Task to carry out
Look below and pull out each line with the word "scene".

Data segment
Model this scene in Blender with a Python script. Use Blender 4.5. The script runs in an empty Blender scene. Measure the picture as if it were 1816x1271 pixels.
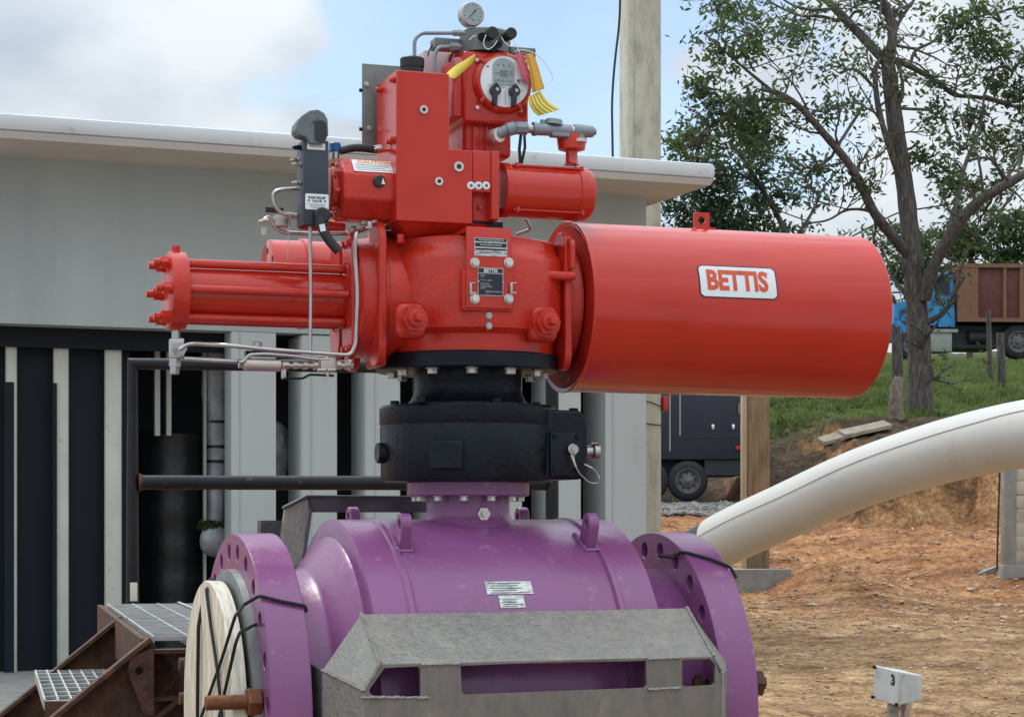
import bpy, bmesh, math, random
from mathutils import Vector, Matrix, noise
R = math.radians
random.seed(7)
sc = bpy.context.scene
COL = sc.collection
# ------------------------------------------------------------------ camera, world, sun, exposure
EYE = 1.25
F = 3600.0            # focal length in photograph pixels (1816 wide)
CX, HY = 908.0, 920.0
cam_d = bpy.data.cameras.new("camera"); cam = bpy.data.objects.new("camera", cam_d); COL.objects.link(cam)
cam_d.sensor_width = 36; cam_d.lens = 36*F/1816
cam_d.shift_x = 0; cam_d.shift_y = (HY-635.5)/1816
cam_d.clip_start = .1; cam_d.clip_end = 3000
cam.location = (0, 0, EYE); cam.rotation_euler = (R(90), 0, 0)
sc.camera = cam
SUN_EL, SUN_AZ = 58, -38        # azimuth from +Y, negative = left
w = bpy.data.worlds.new("World"); sc.world = w; w.use_nodes = True
nt = w.node_tree; nt.nodes.clear()
N = nt.nodes.new; L = nt.links.new
out = N('ShaderNodeOutputWorld'); mix = N('ShaderNodeMixShader')
sky = N('ShaderNodeTexSky'); sky.sky_type = 'NISHITA'; sky.sun_disc = False
sky.sun_elevation = R(SUN_EL); sky.sun_rotation = R(SUN_AZ); sky.air_density = 1.0; sky.dust_density = .3
b1 = N('ShaderNodeBackground'); b1.inputs[1].default_value = .12
b2 = N('ShaderNodeBackground')
gz_ = N('ShaderNodeSeparateXYZ'); gr_ = N('ShaderNodeMapRange'); gr_.inputs[1].default_value = .2; gr_.inputs[2].default_value = .95; gr_.inputs[3].default_value = .74; gr_.inputs[4].default_value = 1.9
tc = N('ShaderNodeTexCoord'); mp = N('ShaderNodeMapping'); mp.inputs['Scale'].default_value = (1, 1, 1.9); mp.inputs['Location'].default_value = (.33, .1, .42)
n1 = N('ShaderNodeTexNoise'); n1.inputs['Scale'].default_value = 9; n1.inputs['Detail'].default_value = 9; n1.inputs['Roughness'].default_value = .52
n1.inputs['Distortion'].default_value = .25
r1 = N('ShaderNodeValToRGB'); r1.color_ramp.elements[0].position = .39; r1.color_ramp.elements[1].position = .47
r1.color_ramp.elements[0].color = (.25, .25, .25, 1)
n2 = N('ShaderNodeTexNoise'); n2.inputs['Scale'].default_value = 6; n2.inputs['Detail'].default_value = 8
r2 = N('ShaderNodeValToRGB'); r2.color_ramp.elements[0].position = .36; r2.color_ramp.elements[0].color = (.46, .55, .65, 1)
r2.color_ramp.elements[1].position = .62; r2.color_ramp.elements[1].color = (.80, .85, .90, 1)
L(tc.outputs['Generated'], gz_.inputs[0]); L(gz_.outputs[2], gr_.inputs[0]); L(gr_.outputs[0], b2.inputs[1]); L(tc.outputs['Generated'], mp.inputs[0]); L(mp.outputs[0], n1.inputs[0]); L(mp.outputs[0], n2.inputs[0])
def gap(d, wide, amt, prev):      # a break in the cloud round one compass direction
    dp = N('ShaderNodeVectorMath'); dp.operation = 'DISTANCE'; L(tc.outputs['Generated'], dp.inputs[0]); dp.inputs[1].default_value = Vector(d).normalized()
    m_ = N('ShaderNodeMapRange'); m_.interpolation_type = 'SMOOTHSTEP'; L(dp.outputs['Value'], m_.inputs[0]); m_.inputs[1].default_value = wide*.25; m_.inputs[2].default_value = wide; m_.inputs[3].default_value = -amt; m_.inputs[4].default_value = 0
    a_ = N('ShaderNodeMath'); a_.operation = 'ADD'; L(prev, a_.inputs[0]); L(m_.outputs[0], a_.inputs[1]); return a_.outputs[0]
v_ = gap((-.03, 1, .25), .10, .42, n1.outputs[0]); v_ = gap((.02, 1, .20), .09, .30, v_); v_ = gap((.12, 1, .2), .14, .16, v_)
ad_ = N('ShaderNodeMath'); ad_.operation = 'ADD'; ad_.inputs[1].default_value = .10; L(v_, ad_.inputs[0]); v_ = ad_.outputs[0]
L(v_, r1.inputs[0]); L(n2.outputs[0], r2.inputs[0]); L(r2.outputs[0], b2.inputs[0])
L(sky.outputs[0], b1.inputs[0]); L(r1.outputs[0], mix.inputs[0]); L(b1.outputs[0], mix.inputs[1]); L(b2.outputs[0], mix.inputs[2]); L(mix.outputs[0], out.inputs[0])
sd = bpy.data.lights.new("sun", 'SUN'); sd.energy = 1.3; sd.angle = R(14); sd.color = (1, .96, .9)
sun = bpy.data.objects.new("sun", sd); COL.objects.link(sun)
dv = Vector((math.sin(R(SUN_AZ))*math.cos(R(SUN_EL)), math.cos(R(SUN_AZ))*math.cos(R(SUN_EL)), math.sin(R(SUN_EL))))
sun.rotation_euler = dv.to_track_quat('Z', 'Y').to_euler(); sun.location = (0, 0, 30)
sc.view_settings.view_transform = 'Standard'; sc.view_settings.look = 'None'; sc.view_settings.exposure = .5; sc.view_settings.gamma = 1
sc.render.engine = 'CYCLES'; sc.cycles.use_denoising = True; sc.cycles.max_bounces = 6
# ------------------------------------------------------------------ materials
def lin(c): return tuple(((x/255)/12.92 if x/255 <= .04045 else ((x/255+.055)/1.055)**2.4) for x in c)
def mat(name, c, rough=.5, metal=0, var=.12, scale=6, bump=0, bscale=60, coat=0, c2=None, th=(.45, .6), c2scale=3, rvar=0, spec=.5, stretch=(1, 1, 1), detail=6):
    m = bpy.data.materials.new(name); m.use_nodes = True
    t = m.node_tree; p = t.nodes['Principled BSDF']; n = t.nodes.new; l = t.links.new
    p.inputs['Roughness'].default_value = rough; p.inputs['Metallic'].default_value = metal
    p.inputs['Specular IOR Level'].default_value = spec
    if coat: p.inputs['Coat Weight'].default_value = coat; p.inputs['Coat Roughness'].default_value = .12
    tc = n('ShaderNodeTexCoord'); mp = n('ShaderNodeMapping'); mp.inputs['Scale'].default_value = stretch
    l(tc.outputs['Object'], mp.inputs[0])
    nz = n('ShaderNodeTexNoise'); nz.inputs['Scale'].default_value = scale; nz.inputs['Detail'].default_value = detail; l(mp.outputs[0], nz.inputs[0])
    cr = n('ShaderNodeValToRGB'); cr.color_ramp.elements[0].position = .3; cr.color_ramp.elements[1].position = .7
    cr.color_ramp.elements[0].color = tuple(x*(1-var) for x in c)+(1,); cr.color_ramp.elements[1].color = tuple(min(1, x*(1+var)) for x in c)+(1,)
    l(nz.outputs[0], cr.inputs[0]); last = cr.outputs[0]
    if c2:
        n3 = n('ShaderNodeTexNoise'); n3.inputs['Scale'].default_value = c2scale; n3.inputs['Detail'].default_value = 8; n3.inputs['Roughness'].default_value = .65; l(mp.outputs[0], n3.inputs[0])
        r3 = n('ShaderNodeValToRGB'); r3.color_ramp.elements[0].position = th[0]; r3.color_ramp.elements[1].position = th[1]; l(n3.outputs[0], r3.inputs[0])
        mx = n('ShaderNodeMixRGB'); l(r3.outputs[0], mx.inputs[0]); l(last, mx.inputs[1]); mx.inputs[2].default_value = tuple(c2)+(1,); last = mx.outputs[0]
    l(last, p.inputs['Base Color'])
    if rvar:
        mr = n('ShaderNodeMapRange'); l(nz.outputs[0], mr.inputs[0]); mr.inputs[1].default_value = .3; mr.inputs[2].default_value = .7
        mr.inputs[3].default_value = max(0, rough-rvar); mr.inputs[4].default_value = min(1, rough+rvar); l(mr.outputs[0], p.inputs['Roughness'])
    if bump:
        nb = n('ShaderNodeTexNoise'); nb.inputs['Scale'].default_value = bscale; nb.inputs['Detail'].default_value = 5; l(mp.outputs[0], nb.inputs[0])
        bp = n('ShaderNodeBump'); bp.inputs['Strength'].default_value = bump; bp.inputs['Distance'].default_value = .01; l(nb.outputs[0], bp.inputs['Height']); l(bp.outputs[0], p.inputs['Normal'])
    return m
M_RED = mat('red_paint', (.50, .025, .012), .17, var=.06, scale=5, bump=.10, bscale=9, coat=0, rvar=.06, spec=.5, c2=(.40, .035, .025), th=(.62, .8), c2scale=7)
M_REDM = mat('red_cast_paint', (.50, .027, .014), .28, var=.1, scale=14, bump=.16, bscale=90, coat=0, rvar=.08, spec=.4)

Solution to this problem
Model this scene in Blender with a Python script. Use Blender 4.5. The script runs in an empty Blender scene. Measure the picture as if it were 1816x1271 pixels.
sc = bpy.context.scene